Posted Mar 26, 2006 19:17 UTC (Sun) by job (subscriber, #670) [Link]

Sorry, I don't understand much of your comment. Do you consider open source businesses non-commercial? In what way?

A day in the life of the CentOS team

Posted Mar 26, 2006 20:54 UTC (Sun) by hpp (subscriber, #4756) [Link]

I am trying to make a distinction between:
  • Old-style commercial: closed source, single vendor, support from one vendor, don't tinker
  • Open source: multiple vendors, support from multiple sources (optionally a vendor, generally on-line, also in-house), freedom to tinker and adapt
I should have said "commercial closed source" vs "open source".

Ah, so you mean...

Posted Mar 27, 2006 3:08 UTC (Mon) by xoddam (subscriber, #2322) [Link]

You would have been understood immediately if you used the more explicit terms Free vs. Proprietary:

  • Proprietary: closed source, single vendor, support from one vendor, don't tinker
  • Free: multiple vendors, support from multiple sources (optionally a vendor, generally on-line, also in-house), freedom to tinker and adapt

I think we don't need "Open Source" any more.

Ah, so you mean...

Posted Mar 27, 2006 14:42 UTC (Mon) by Wol (guest, #4433) [Link]

Actually, for proprietary, I'd leave out "closed source" and "don't tinker".

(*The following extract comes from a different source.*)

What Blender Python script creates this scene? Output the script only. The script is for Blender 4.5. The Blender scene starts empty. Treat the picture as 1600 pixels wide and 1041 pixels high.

And being even more pedantic, "proprietary" comes from "property", meaning "owned" - and that INCLUDES LINUX! Okay, we don't use that word that way any more, but we can thank the marketing slogan "Unix is Proprietary, Windows is Open" for that ...

Cheers,
Wol

A day in the life of the CentOS team

Posted Mar 27, 2006 6:41 UTC (Mon) by job (subscriber, #670) [Link]

What has commercial to do with it? Where does noncommercial closed source fit in ("freeware")?

Why didn't you simply write closed source / open source, or nonfree ("proprietary") / free?